As I sit at my computer half-tired, half-jittery awake, I was finding ways to waste time- looking for clothes to buy with my next paycheck, checking my bank account for sufficient funds, chatting with CC on fb and then I came across this. I tried to log in the other week for some reason, but I forgot my password. Obviously, I've found out what it is since then. There's really no sense in catching up and writing about what has happened over the past 2.5 years since my last entry so I think I will just write about what is going on now.
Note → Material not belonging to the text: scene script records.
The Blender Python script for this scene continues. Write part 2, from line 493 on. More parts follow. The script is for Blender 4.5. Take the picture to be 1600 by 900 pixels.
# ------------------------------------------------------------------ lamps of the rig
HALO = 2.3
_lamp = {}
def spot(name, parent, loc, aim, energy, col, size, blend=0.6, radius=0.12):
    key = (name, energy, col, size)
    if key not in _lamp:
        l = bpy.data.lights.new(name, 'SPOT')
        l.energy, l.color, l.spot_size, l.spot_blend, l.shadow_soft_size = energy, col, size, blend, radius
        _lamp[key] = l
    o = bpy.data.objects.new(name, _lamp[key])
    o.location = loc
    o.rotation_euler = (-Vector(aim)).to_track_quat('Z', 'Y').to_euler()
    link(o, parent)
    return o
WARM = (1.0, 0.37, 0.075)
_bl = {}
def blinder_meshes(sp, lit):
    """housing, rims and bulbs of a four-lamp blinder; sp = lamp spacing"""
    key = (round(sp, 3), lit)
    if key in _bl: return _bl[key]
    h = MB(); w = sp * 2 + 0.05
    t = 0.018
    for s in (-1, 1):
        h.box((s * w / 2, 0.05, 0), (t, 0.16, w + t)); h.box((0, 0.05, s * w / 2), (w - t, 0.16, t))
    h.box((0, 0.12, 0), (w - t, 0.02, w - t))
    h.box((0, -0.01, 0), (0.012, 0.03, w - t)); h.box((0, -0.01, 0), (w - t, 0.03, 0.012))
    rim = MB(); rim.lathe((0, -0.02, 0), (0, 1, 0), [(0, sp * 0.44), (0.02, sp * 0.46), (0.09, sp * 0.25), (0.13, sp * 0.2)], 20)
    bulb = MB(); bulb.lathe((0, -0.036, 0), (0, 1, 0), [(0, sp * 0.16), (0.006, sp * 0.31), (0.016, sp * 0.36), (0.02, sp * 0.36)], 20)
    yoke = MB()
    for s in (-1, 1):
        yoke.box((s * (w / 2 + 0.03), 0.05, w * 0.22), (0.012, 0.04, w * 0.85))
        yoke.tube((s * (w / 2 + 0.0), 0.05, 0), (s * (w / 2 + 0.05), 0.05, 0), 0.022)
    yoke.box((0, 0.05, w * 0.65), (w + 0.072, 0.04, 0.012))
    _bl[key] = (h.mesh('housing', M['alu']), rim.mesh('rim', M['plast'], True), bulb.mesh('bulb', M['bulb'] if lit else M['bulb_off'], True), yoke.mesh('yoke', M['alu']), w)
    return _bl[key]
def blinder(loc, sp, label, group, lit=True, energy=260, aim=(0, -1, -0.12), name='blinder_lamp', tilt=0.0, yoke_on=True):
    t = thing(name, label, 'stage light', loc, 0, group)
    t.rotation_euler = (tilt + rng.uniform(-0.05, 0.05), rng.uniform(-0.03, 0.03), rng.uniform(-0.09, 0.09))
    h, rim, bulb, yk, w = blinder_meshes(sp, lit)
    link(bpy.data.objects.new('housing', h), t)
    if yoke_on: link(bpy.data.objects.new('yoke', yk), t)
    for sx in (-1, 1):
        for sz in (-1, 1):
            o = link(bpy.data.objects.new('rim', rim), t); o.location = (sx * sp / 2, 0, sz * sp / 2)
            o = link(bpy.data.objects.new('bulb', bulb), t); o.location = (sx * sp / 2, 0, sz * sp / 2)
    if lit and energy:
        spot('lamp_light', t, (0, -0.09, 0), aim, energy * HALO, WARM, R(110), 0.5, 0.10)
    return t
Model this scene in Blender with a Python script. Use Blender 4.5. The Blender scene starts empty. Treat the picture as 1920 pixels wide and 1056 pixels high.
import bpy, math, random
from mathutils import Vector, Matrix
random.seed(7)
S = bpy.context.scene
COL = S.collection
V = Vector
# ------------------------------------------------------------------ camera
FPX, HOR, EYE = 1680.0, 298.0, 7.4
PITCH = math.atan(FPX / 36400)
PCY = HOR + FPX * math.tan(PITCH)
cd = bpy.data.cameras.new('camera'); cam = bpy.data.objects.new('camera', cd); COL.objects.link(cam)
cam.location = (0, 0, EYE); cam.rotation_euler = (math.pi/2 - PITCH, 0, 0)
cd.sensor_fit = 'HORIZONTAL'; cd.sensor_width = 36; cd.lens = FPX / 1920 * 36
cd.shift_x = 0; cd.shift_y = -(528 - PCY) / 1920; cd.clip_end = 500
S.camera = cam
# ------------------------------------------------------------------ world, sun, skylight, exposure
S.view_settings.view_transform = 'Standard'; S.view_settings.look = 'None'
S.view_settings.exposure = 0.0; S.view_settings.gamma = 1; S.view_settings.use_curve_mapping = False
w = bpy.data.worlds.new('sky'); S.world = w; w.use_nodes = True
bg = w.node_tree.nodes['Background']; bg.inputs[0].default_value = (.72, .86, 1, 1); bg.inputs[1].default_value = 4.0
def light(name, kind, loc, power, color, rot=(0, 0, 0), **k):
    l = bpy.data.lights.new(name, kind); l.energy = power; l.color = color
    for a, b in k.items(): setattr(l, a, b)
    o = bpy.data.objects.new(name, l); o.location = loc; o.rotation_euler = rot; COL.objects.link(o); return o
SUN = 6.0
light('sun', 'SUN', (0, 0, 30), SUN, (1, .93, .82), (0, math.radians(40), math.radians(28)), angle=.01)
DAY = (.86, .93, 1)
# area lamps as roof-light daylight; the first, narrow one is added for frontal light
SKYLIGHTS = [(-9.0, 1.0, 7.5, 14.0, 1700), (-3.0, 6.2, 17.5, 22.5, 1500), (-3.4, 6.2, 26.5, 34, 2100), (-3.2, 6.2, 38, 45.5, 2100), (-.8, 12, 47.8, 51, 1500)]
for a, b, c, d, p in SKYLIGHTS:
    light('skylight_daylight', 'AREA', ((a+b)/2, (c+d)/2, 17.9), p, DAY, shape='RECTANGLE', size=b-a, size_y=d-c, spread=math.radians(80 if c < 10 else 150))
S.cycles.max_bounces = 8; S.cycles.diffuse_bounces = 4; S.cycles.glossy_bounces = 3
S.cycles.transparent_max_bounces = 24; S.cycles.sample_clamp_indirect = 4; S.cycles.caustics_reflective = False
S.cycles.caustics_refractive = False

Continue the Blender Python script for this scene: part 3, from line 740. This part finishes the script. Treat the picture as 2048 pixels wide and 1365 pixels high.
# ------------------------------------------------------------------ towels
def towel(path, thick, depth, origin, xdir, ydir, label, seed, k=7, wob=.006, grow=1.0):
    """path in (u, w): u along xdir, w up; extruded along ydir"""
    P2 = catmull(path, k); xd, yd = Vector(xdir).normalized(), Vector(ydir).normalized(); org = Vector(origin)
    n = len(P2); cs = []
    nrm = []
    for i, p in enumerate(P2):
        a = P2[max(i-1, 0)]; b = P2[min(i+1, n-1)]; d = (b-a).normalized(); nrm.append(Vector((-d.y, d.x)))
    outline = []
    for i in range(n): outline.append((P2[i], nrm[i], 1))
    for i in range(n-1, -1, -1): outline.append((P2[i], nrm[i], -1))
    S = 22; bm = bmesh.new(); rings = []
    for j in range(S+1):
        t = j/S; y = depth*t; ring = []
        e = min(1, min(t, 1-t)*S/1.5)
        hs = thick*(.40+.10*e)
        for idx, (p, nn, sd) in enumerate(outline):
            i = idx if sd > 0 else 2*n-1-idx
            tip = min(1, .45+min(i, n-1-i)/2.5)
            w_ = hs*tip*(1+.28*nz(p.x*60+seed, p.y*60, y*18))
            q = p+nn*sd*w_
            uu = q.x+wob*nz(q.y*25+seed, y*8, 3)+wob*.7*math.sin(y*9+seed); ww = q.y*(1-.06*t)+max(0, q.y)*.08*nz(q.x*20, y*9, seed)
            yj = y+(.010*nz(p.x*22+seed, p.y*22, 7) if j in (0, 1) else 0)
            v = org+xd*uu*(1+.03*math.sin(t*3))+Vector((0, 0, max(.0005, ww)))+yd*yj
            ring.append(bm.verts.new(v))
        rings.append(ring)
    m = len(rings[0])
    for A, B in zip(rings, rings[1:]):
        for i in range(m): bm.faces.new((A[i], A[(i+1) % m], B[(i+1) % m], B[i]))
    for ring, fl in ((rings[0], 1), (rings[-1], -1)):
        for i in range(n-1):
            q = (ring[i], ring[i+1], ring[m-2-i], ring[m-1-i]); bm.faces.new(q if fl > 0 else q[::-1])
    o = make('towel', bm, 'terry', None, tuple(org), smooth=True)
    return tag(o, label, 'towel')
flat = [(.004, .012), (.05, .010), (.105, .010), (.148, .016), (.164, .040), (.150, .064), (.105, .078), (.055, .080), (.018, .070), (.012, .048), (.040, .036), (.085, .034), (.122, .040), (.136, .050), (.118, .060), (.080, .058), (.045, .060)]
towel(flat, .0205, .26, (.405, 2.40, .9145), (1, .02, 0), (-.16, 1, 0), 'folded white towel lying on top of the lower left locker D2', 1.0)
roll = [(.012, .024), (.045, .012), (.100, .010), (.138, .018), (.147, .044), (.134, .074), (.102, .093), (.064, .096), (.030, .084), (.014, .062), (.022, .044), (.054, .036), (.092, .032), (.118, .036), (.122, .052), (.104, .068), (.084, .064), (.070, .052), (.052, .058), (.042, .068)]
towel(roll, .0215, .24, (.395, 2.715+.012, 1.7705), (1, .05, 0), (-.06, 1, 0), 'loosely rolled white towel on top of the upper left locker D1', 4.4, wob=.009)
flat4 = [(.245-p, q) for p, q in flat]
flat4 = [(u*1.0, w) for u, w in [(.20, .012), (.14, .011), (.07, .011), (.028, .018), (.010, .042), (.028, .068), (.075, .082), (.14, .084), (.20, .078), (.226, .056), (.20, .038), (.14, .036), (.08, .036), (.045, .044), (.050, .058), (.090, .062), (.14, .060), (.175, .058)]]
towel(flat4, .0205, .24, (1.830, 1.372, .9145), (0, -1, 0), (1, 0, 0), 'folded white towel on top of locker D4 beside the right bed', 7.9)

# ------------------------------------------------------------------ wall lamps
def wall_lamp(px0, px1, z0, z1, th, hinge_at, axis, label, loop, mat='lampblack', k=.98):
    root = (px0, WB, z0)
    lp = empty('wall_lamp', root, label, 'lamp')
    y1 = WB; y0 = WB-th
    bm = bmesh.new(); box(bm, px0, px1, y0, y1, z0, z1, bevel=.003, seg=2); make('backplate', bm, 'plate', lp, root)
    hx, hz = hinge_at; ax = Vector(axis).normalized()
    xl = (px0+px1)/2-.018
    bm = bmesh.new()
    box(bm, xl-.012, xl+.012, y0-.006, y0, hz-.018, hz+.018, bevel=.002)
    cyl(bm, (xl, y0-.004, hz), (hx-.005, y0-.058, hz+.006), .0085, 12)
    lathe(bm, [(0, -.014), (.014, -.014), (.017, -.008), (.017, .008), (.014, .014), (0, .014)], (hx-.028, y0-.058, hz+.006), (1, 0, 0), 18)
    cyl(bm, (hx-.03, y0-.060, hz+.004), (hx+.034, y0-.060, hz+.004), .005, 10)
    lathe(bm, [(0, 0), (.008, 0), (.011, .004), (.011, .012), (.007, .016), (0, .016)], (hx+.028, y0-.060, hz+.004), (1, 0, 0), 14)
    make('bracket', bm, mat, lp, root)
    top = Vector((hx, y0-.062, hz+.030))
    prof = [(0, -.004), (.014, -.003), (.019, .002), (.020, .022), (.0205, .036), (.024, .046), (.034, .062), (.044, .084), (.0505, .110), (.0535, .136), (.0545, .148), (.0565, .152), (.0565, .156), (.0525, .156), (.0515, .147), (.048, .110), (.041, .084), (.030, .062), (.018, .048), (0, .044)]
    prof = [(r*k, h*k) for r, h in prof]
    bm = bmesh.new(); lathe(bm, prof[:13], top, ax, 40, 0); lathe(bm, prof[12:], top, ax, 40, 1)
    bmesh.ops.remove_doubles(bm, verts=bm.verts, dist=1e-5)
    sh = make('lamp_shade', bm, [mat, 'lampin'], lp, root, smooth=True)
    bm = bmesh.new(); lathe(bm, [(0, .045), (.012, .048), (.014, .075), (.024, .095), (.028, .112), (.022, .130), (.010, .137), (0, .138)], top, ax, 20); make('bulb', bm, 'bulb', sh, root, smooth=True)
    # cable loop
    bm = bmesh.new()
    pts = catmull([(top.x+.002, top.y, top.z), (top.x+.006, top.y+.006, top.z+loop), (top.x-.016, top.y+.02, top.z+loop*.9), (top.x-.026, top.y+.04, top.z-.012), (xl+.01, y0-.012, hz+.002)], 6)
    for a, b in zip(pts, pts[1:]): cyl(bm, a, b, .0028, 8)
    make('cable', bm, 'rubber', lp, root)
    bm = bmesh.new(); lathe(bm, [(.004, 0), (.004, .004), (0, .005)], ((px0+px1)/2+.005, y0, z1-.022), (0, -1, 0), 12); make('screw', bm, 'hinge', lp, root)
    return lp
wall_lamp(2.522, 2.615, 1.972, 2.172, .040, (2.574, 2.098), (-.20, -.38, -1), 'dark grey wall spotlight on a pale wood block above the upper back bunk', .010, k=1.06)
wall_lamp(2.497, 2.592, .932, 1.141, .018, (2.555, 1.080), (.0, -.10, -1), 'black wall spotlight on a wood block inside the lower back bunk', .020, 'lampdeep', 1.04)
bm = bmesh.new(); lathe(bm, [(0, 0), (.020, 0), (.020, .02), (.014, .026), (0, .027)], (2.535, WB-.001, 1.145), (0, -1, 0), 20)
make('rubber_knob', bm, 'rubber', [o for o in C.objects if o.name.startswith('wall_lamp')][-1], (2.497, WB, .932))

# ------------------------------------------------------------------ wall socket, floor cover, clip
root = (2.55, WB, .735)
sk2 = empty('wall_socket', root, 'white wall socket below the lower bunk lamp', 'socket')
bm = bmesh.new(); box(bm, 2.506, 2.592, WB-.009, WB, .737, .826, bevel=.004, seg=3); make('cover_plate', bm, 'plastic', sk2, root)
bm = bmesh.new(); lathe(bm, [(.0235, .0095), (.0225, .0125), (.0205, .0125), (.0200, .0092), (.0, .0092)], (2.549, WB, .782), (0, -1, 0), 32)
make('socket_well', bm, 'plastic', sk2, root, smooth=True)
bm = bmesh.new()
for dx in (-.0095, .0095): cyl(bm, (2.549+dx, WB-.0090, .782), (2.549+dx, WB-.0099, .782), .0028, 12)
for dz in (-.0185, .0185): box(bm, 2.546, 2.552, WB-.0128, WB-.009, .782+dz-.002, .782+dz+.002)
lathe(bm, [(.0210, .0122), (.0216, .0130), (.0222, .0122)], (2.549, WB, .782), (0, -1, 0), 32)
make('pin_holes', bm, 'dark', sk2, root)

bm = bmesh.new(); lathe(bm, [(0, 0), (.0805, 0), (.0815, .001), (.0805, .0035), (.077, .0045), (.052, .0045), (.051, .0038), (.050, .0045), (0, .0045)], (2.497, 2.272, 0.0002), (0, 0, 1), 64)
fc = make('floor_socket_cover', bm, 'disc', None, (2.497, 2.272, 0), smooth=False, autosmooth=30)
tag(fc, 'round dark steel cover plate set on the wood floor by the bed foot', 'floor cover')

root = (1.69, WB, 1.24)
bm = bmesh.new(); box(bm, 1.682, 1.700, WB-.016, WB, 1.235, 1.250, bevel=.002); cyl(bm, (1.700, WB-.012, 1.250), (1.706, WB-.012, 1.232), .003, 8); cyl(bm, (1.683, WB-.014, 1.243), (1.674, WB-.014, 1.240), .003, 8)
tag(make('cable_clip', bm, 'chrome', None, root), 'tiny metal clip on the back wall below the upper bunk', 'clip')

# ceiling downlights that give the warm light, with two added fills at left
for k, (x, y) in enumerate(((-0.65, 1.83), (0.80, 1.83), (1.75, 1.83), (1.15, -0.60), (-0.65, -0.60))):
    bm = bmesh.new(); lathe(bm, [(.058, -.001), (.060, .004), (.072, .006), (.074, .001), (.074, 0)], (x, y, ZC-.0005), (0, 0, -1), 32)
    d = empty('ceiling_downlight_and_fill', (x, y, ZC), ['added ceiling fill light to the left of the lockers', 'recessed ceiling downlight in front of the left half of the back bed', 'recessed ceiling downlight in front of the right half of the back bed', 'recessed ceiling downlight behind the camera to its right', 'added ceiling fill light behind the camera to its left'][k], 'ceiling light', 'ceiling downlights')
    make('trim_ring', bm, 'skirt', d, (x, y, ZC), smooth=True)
I am intent on joining the Navy this summer (or whenever is most convenient). It's a little anxiety-inducing but I am ready for a change in life because I feel as if I have plateaued. Also I read in a Men's Health recently that the moment things are starting to get comfortable is when it's time for change as that will promote growth and experience. At 23 years old I am no wiser than my hormonal, whiny counterpart of 5 years ago. Nevertheless, I do feel some growth has occurred since then. Recently I have been trying to truly and genuinely adopt a "carpe diem" sense of attitude and present it every day. I have found that means... being nice to people?!?! But really though, if I were to fall dead tomorrow, I would rather be remembered as a warm-hearted fool attempting at kindness as opposed to a cold introvert. Let's just say I'm adjusting to the whole "being kind" thing. For instance, I went out to drink with Nick Ragazzo and Lucas. At a bar, I saw Andrew Losee, a person I had excommunicated back in middle school/high school. I did have some liquid courage already imbibed so I tapped him on the shoulder and we talked for a little. I'd like to reconnect but it's just difficult for me to forgive myself as he readily did. Also contributing to this "carpe diem"-attitude is the idea that tomorrow, or the next day, etc is not guaranteed. I was reading a Cracked article and it was about Steve Jobs' sister who had not known Steve Jobs was her brother until she was 25. The article included a link to her eulogy about him and for retrospect's sake, I will provide a link because it is a very well-written and heartfelt
story. After reading something of that magnitude, what do I have to be ungrateful for? I have my health, I have my family and I am so fortunate to have the luxury of being bored day-to-day while others have to work and worry. In the same vein as the aforementioned, I recently marathoned Parks and Recreation s1-s4 in about a week and there is one character on that show played by Rob Lowe who is always positive, happy, and nice because story-wise, when his character was born, he was only given three weeks to live. With that, he lives each day to the fullest.
Looking forward to the wknd because I will work, play vb (hopefully), and eat myself fat with pmurphs and Greene Easter bbq.
I hope to write regularly from now on because this is the only way to get an accurate depiction of how things are/were years down the road.